Once people begin donating their materials, Gotlieb encourages them to send anything and everything they can. Even after donors die, family members continue to send things. He usually asks that items be donated, however, Gotlieb said on rare occasions he will purchase a collection with the help of the Friends of the Library, an organization that raises money to support the collections.
“We go to Sotheby’s, we go to Christies, we go to the auction houses in London to add to the collections we have,” Gotlieb said.
Gotlieb enjoys collecting so much, he has made it not only a career but also a personal hobby. He admitted to having a vast collection of rare association books.
“Association books are copies of books that one author gives to another author like Charles Dickens giving a book to [Alfred Lord] Tennyson and writing in it ‘To my dear friend Tennyson here is my first book on David Copperfield,” Gotlieb said.
Tennyson and Lord Byron are just two of the authors that highlight Gotlieb’s collection. He even has the Bible that queen Elizabeth I carried with her while fleeing from her father, Henry VIII.
“I’m very suspicious of people who don’t collect something,” Gotlieb said. “I don’t care what it is, bottle caps, matchbook covers. It shows if you don’t collect something your not interested in life and the culture around you and you don’t want to become an expert in your own field. Everyone should be a collector.”

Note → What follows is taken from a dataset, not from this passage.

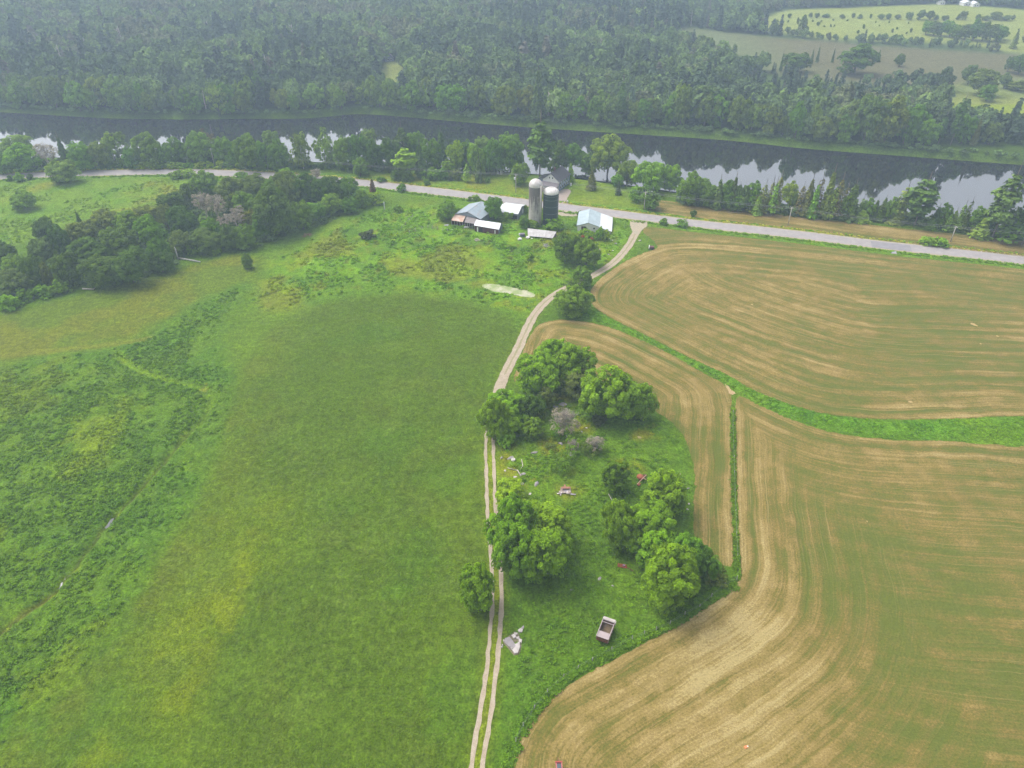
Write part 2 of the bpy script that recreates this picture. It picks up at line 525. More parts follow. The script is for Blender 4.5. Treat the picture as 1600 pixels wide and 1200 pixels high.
C = blend(C, mk_meadow * smooth(11, 2, yel) * smooth(0.50, 0.70, n8b + 0.25 * (n3 - 0.5)) * 0.3, (0.150, 0.165, 0.016))
for bx_, by_, br_ in [(428, 800, 4.5), (395, 845, 3.0), (372, 890, 5.0), (330, 942, 5.5), (350, 965, 3.0), (292, 1084, 4.5), (250, 1030, 3.0), (150, 1185, 4.0), (305, 1010, 3.0)]:
    q = at(bx_, by_)
    C = blend(C, smooth(br_, br_ * 0.15, np.hypot(X - q[0], (Y - q[1]) * 0.8) + 5.5 * (n3 - 0.5) + 6 * (n8b - 0.5)) * 0.42, (0.150, 0.165, 0.014))
C = blend(C, mk_meadow * smooth(0.60, 0.72, n8) * 0.45, (0.085, 0.120, 0.065))
mid_d = polydist(wpoly([(520, 520), (500, 700), (560, 900), (520, 1150)]), X, Y)[0]
C = blend(C, mk_meadow * smooth(30, 8, mid_d) * 0.35 * smooth(0.35, 0.6, n20), (0.050, 0.088, 0.024))
# left mown strip, upper left pasture
C = blend(C, mk_ml, (0.085, 0.116, 0.030))
C = blend(C, mk_ml * smooth(0.45, 0.65, n20b) * 0.7, (0.125, 0.120, 0.038))
C = blend(C, mk_ul, (0.105, 0.160, 0.045))
C = blend(C, mk_ul * smooth(0.50, 0.70, n20) * 0.8, (0.170, 0.150, 0.060))
C = blend(C, mk_ul * smooth(0.55, 0.70, n8) * 0.6, (0.075, 0.150, 0.045))
# wet ground with tall weeds
C = blend(C, mk_weeds, (0.070, 0.124, 0.028))
C = blend(C, mk_weeds * smooth(0.45, 0.62, n20) * 0.7, (0.060, 0.120, 0.038))
C = blend(C, mk_weeds * smooth(0.50, 0.68, n8b) * 0.75, (0.085, 0.140, 0.028))
C = blend(C, mk_weeds * smooth(0.62, 0.72, n20b) * 0.7, (0.105, 0.140, 0.022))
C = blend(C, mk_weeds * smooth(0.60, 0.68, n8) * 0.35, (0.075, 0.120, 0.065))
gold = np.hypot(X - at(160, 680)[0], (Y - at(160, 680)[1]) * 0.6)
C = blend(C, mk_weeds * smooth(11, 0, gold + 14 * (n8 - 0.5) + 10 * (n3 - 0.5)) * 0.6, (0.150, 0.180, 0.022))
C = blend(C, mk_weeds * smooth(1.6, 0.3, d_stream + 3.5 * (n8 - 0.5)) * 0.45, (0.100, 0.155, 0.022))
C = blend(C, mk_weeds * smooth(1.3, 0.4, d_stream + 1.6 * (n3 - 0.5)) * smooth(0.52, 0.62, fbm(X, Y, 6, 77, 2)) * 0.5, (0.20, 0.165, 0.075))
C = blend(C, mk_weeds * smooth(0.75, 0.15, d_stream) * smooth(at(330, 640)[1], at(280, 700)[1], Y) * 0.75, (0.045, 0.050, 0.030))
dry = polydist(wsm([(-80, 562), (0, 556), (90, 546), (170, 540), (235, 528)], 2, False), X, Y)[0]
C = blend(C, smooth(2.2, 0.4, dry + 2.6 * (n3 - 0.5)) * 0.6, (0.150, 0.140, 0.070))
lime = polydist(wsm([(180, 548), (215, 578), (250, 590), (305, 604)], 2, False), X, Y)[0]
C = blend(C, smooth(1.1, 0.2, lime + 1.2 * (n3 - 0.5)) * 0.7, (0.145, 0.220, 0.024))
# farm yard pasture
C = blend(C, mk_yard, (0.085, 0.155, 0.028))
C = blend(C, mk_yard * smooth(0.42, 0.60, n20b) * 0.95, (0.110, 0.195, 0.026))
C = blend(C, mk_yard * smooth(0.52, 0.66, n8) * 0.8, (0.062, 0.120, 0.040))
C = blend(C, mk_yard * smooth(0.56, 0.68, n20) * 0.7, (0.140, 0.140, 0.050))
C = blend(C, mk_yard * smooth(0.58, 0.68, n8b) * 0.7, (0.160, 0.200, 0.028))
C = blend(C, mk_yard * smooth(0.66, 0.74, n3) * 0.5, (0.120, 0.110, 0.060))
# knoll
C = blend(C, mk_isl, (0.070, 0.126, 0.030))
C = blend(C, mk_isl * smooth(0.48, 0.66, n8) * 0.8, (0.090, 0.150, 0.028))
C = blend(C, mk_isl * smooth(0.56, 0.68, n20b) * 0.5, (0.058, 0.112, 0.042))
rocky = np.zeros(len(X))
for rx, ry, rr in [(800, 725, 9), (875, 632, 8), (830, 745, 8), (885, 770, 7), (1000, 680, 4), (910, 668, 5), (972, 725, 4), (860, 700, 6)]:
    q = at(rx, ry, 1.0)
    rocky = np.maximum(rocky, smooth(rr, rr * 0.2, np.hypot(X - q[0], Y - q[1]) + 9 * (n3 - 0.5) + 5 * (n8 - 0.5)))
C = blend(C, mk_isl * rocky * smooth(0.35, 0.6, n8b) * 0.8, (0.165, 0.150, 0.040))
C = blend(C, mk_isl * rocky * smooth(0.50, 0.65, n3) * 0.7, (0.210, 0.165, 0.085))
# green strip between the hay fields, lawn
C = blend(C, mk_strip, (0.078, 0.155, 0.030))
C = blend(C, mk_strip * smooth(0.45, 0.62, n8) * 0.8, (0.060, 0.140, 0.036))
C = blend(C, mk_strip * smooth(0.50, 0.65, n20) * 0.6, (0.115, 0.185, 0.026))
C = blend(C, mk_lawn, (0.118, 0.160, 0.042))
C = blend(C, mk_lawn * smooth(0.42, 0.62, n20) * 0.8, (0.165, 0.165, 0.062))
C = blend(C, mk_lawn * smooth(0.55, 0.70, n8) * 0.5, (0.105, 0.180, 0.036))
# verges, track sides
C = blend(C, smooth(9.5, 6, d_road + 2 * (n8 - 0.5)) * 0.75, (0.105, 0.190, 0.034))
C = blend(C, smooth(4.6, 4.0, d_road + 1.0 * (n3 - 0.5)) * 0.9, (0.28, 0.25, 0.18))
C = blend(C, smooth(1.0, 0.4, d_track) * 0.85, (0.150, 0.170, 0.035))
C = blend(C, smooth(3.2, 1.2, d_track) * 0.35, (0.130, 0.150, 0.040))
# beyond the river
far = smooth(0, 6, rsd) * (Y > 330) * (Y > polydist(far_bank, X, Y)[3] - 2)
C = blend(C, far, (0.045, 0.075, 0.024))
shore = far * smooth(9 + 5 * (n20 - 0.5), 5, rsd) * smooth(-150, -60, X)
C = blend(C, shore, (0.058, 0.095, 0.038))
C = blend(C, smooth(2.4, 0.6, np.abs(rsd) + 1.5 * (n3 - 0.5)) * (0.5 + 0.5 * smooth(0.4, 0.6, n20)) * far, (0.30, 0.25, 0.18))
for k, v in W_FAR.items():
    m = softmask(v, X, Y, 9.0, 9.0, 30, 60)
    if k == 'marsh':
        C = blend(C, m, (0.094, 0.088, 0.048))
        C = blend(C, m * smooth(0.45, 0.65, n50) * 0.7, (0.098, 0.096, 0.055))
        C = blend(C, m * smooth(ground_at(1290, 80)[0], ground_at(1110, 80)[0], X - 0) * 0.8, (0.100, 0.130, 0.060))
    else:
        C = blend(C, m, (0.165, 0.190, 0.045) if k != 'side_field' else (0.120, 0.150, 0.050))
        C = blend(C, m * smooth(0.5, 0.7, n20) * 0.5, (0.175, 0.210, 0.070))
near_k = (Y < 460)[:, None]
C = np.where(near_k, C * np.array([0.96, 1.06, 0.18]), C * np.array([1.0, 1.0, 0.8]))
C = np.clip(C, 0.002, 0.9)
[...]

Timeless and enriching, collections empower people of all ages, Gotlieb said.
“When you’re a certain age, you’ll no longer be able to play tennis or play golf or swim but if you are a book collector, you can do that until the day you die, and you will find it the most satisfying of all hobbies,” Gotlieb said. “It’s not only a hobby, it’s an education. You learn something and you become the world’s greatest living expert in the little field that you’ve carved out for yourself.”